Traumatic events in their lives lead some characters to redemption, others to extinction. Skillful choice of language, dark humor, and the occasional integration of fantastic elements ensure enjoyment. These strong stories will appeal to fans of literary writing and short stories.
~Ellen Loughran, for Booklist

Where Fleming truly excels is in the briefest story, “A Charmed Life,” which traces a lovable loser protagonist’s travels with straight-faced sincerity, showing what a skilled writer can accomplish in just a few short pages.
~Publishers Weekly

The range of characters—aliens, bigfoot look-alikes, cloud readers, floating girls—lends itself to satire, creating a new mythology out of crises of faith. Most importantly, though, these stories are fun.
~Brenna Dixon, for Ploughshares blog

The extent of Dr.

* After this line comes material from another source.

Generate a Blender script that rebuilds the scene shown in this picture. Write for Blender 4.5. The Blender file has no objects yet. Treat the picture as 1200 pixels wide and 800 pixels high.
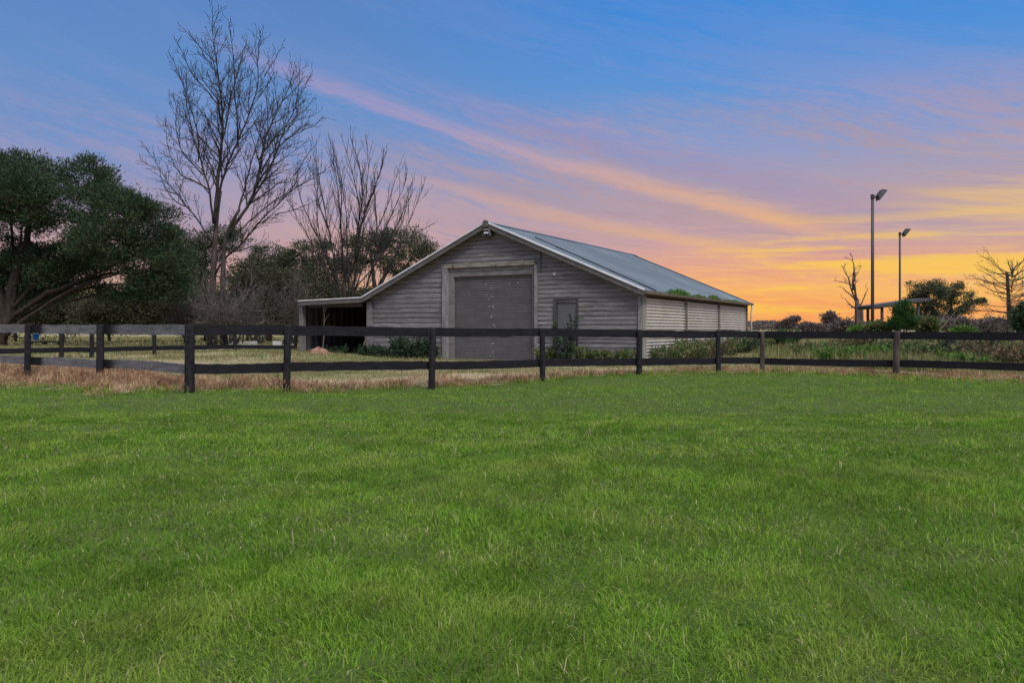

John Henry Fleming’s literary range is unmistakable…a highly commendable collection of literary short fiction.
~Karen Winters Schwartz for New York Journal of Books

Fans of George Saunders or Donald Barthelme will (not might;will) enjoy John Henry Fleming’s Songs for the Deaf….  Story by story, Fleming presents 11 miniature worlds, none linked to the other by anything but the assuredness of his telling.
~Jessica Bryce Young for Orlando Weekly

The eleven short stories in Songs for the Deaf … will take you on a journey of emotionally stimulating events.
~Jim Liston for San Francisco Book Review and Tulsa Book Review

Like the cloud reader, Fleming tells stories with the clarity and deference of a skilled interpreter, a fluent conduit for what the disenfranchised characters have to say for themselves. His stories read like modern-day folk tales that have only now been discovered and transcribed. At its offbeat heart, this is a collection of stories about convictions. Certainty, especially in one’s exceptional self, is a rare but priceless currency. “The world has unlimited powers to conceal and confuse,” observes the cloud reader. But refreshingly, there are things that the characters in Fleming’s stories find more valuable than ordinary acceptance. And there are stories, like “Songs for the Deaf,” that help ordinary people like us find them too.
~Sarah Suksiri for Necessary Fiction

There is something here for everyone. Fleming’s characters vary in scope from celestial beings with curious quirks or powers, to humans navigating their own relatable travails.
~Vicki Entreken for Prick of the Spindle

These modern stories seem to come alive on the page through the scribe of a forgotten race. Through Fleming’s mastery of storytelling and poetic prose style, the reader is immersed in a wonderful world of wit and imagination straddling misfortune and comedy….  With each story, a reader begins to feel a thread that binds them all together in a marvelous tapestry of hope, love, and the human spirit.
~B.A. Varghese for Prick of the Spindle

Fleming is a whimsical, imaginative, often funny writer, but even his most outlandish stories can sneak up on you with insight into the human condition.
~Colette Bancroft for The Tampa Bay Times

A strong absurdist streak runs throughout the book, but the 11 stories presented here are never silly, trite or formulaic.  Instead, Fleming approaches his topics with an eye toward the modern fable, crafting tales that resonate with the mythic quality of stories passed on from generation to generation….  Fleming’s unpretentious, fluid prose offers much to admire.  His nimble wordplay, sharp dialogue and just-right metaphors are a few of the obvious pleasures; however, careful readers will appreciate the subtle symbolic choices the author makes, often framing diametric opposites in ways that give his stories extra resonance….  Fleming’s profoundly sympathetic characters may exist on the fringe of the everyday, but he never marginalizes or reduces them to two-dimensional stereotypes.  They are us, with all our flaws and foibles, and then some.
~Mike Winter for The Tampa Tribune

Fleming’s fanciful works read like campfire tales from the state’s coolest scout leader.
~Jake Cline for The Sun Sentinel

Fleming’s mastery makes believers of us.